- INSTRUCTION -
Restate the records below word for word.
═══ EXERCISE DATA ═══
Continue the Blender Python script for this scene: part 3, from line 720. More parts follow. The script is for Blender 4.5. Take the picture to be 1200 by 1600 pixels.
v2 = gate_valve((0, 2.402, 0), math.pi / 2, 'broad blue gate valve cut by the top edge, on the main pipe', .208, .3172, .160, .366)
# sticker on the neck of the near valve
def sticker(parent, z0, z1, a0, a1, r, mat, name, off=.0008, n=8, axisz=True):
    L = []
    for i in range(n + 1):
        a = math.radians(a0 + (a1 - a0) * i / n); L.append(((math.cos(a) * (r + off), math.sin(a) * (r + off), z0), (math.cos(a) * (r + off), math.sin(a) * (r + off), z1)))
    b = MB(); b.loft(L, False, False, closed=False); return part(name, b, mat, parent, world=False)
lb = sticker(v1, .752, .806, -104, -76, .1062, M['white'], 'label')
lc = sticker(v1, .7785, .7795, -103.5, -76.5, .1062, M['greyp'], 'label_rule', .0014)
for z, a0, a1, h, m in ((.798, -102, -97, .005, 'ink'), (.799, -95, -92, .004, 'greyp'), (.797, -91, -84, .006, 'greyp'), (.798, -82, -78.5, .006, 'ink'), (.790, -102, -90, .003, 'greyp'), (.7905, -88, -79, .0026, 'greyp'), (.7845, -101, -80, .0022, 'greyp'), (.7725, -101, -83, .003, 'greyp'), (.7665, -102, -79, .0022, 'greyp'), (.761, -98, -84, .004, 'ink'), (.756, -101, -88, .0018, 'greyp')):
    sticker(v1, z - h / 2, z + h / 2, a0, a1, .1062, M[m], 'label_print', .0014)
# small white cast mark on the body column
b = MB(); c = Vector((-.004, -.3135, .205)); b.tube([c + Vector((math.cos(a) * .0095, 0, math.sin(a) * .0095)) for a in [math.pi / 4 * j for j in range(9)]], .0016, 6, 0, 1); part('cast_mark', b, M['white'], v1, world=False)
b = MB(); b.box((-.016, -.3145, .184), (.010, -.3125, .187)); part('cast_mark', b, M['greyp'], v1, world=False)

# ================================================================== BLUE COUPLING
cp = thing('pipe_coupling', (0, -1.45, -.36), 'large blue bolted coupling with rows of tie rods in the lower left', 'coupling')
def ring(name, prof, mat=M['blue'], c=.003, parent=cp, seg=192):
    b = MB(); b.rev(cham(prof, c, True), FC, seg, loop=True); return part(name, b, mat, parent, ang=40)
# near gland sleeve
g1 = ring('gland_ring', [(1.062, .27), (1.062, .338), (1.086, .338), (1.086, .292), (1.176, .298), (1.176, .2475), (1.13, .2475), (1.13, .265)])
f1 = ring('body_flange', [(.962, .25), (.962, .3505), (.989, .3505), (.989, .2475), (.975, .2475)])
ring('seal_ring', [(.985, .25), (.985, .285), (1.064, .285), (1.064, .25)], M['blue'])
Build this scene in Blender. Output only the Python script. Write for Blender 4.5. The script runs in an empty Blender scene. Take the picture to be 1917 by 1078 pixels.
═══
- RESPONSE TO THIS TASK -
Continue the Blender Python script for this scene: part 3, from line 720. More parts follow. The script is for Blender 4.5. Take the picture to be 1200 by 1600 pixels.
v2 = gate_valve((0, 2.402, 0), math.pi / 2, 'broad blue gate valve cut by the top edge, on the main pipe', .208, .3172, .160, .366)
# sticker on the neck of the near valve
def sticker(parent, z0, z1, a0, a1, r, mat, name, off=.0008, n=8, axisz=True):
    L = []
    for i in range(n + 1):
        a = math.radians(a0 + (a1 - a0) * i / n); L.append(((math.cos(a) * (r + off), math.sin(a) * (r + off), z0), (math.cos(a) * (r + off), math.sin(a) * (r + off), z1)))
    b = MB(); b.loft(L, False, False, closed=False); return part(name, b, mat, parent, world=False)
lb = sticker(v1, .752, .806, -104, -76, .1062, M['white'], 'label')
lc = sticker(v1, .7785, .7795, -103.5, -76.5, .1062, M['greyp'], 'label_rule', .0014)
for z, a0, a1, h, m in ((.798, -102, -97, .005, 'ink'), (.799, -95, -92, .004, 'greyp'), (.797, -91, -84, .006, 'greyp'), (.798, -82, -78.5, .006, 'ink'), (.790, -102, -90, .003, 'greyp'), (.7905, -88, -79, .0026, 'greyp'), (.7845, -101, -80, .0022, 'greyp'), (.7725, -101, -83, .003, 'greyp'), (.7665, -102, -79, .0022, 'greyp'), (.761, -98, -84, .004, 'ink'), (.756, -101, -88, .0018, 'greyp')):
    sticker(v1, z - h / 2, z + h / 2, a0, a1, .1062, M[m], 'label_print', .0014)
# small white cast mark on the body column
b = MB(); c = Vector((-.004, -.3135, .205)); b.tube([c + Vector((math.cos(a) * .0095, 0, math.sin(a) * .0095)) for a in [math.pi / 4 * j for j in range(9)]], .0016, 6, 0, 1); part('cast_mark', b, M['white'], v1, world=False)
b = MB(); b.box((-.016, -.3145, .184), (.010, -.3125, .187)); part('cast_mark', b, M['greyp'], v1, world=False)

# ================================================================== BLUE COUPLING
cp = thing('pipe_coupling', (0, -1.45, -.36), 'large blue bolted coupling with rows of tie rods in the lower left', 'coupling')
def ring(name, prof, mat=M['blue'], c=.003, parent=cp, seg=192):
    b = MB(); b.rev(cham(prof, c, True), FC, seg, loop=True); return part(name, b, mat, parent, ang=40)
# near gland sleeve
g1 = ring('gland_ring', [(1.062, .27), (1.062, .338), (1.086, .338), (1.086, .292), (1.176, .298), (1.176, .2475), (1.13, .2475), (1.13, .265)])
f1 = ring('body_flange', [(.962, .25), (.962, .3505), (.989, .3505), (.989, .2475), (.975, .2475)])
ring('seal_ring', [(.985, .25), (.985, .285), (1.064, .285), (1.064, .25)], M['blue'])
Build this scene in Blender. Output only the Python script. Write for Blender 4.5. The script runs in an empty Blender scene. Take the picture to be 1917 by 1078 pixels.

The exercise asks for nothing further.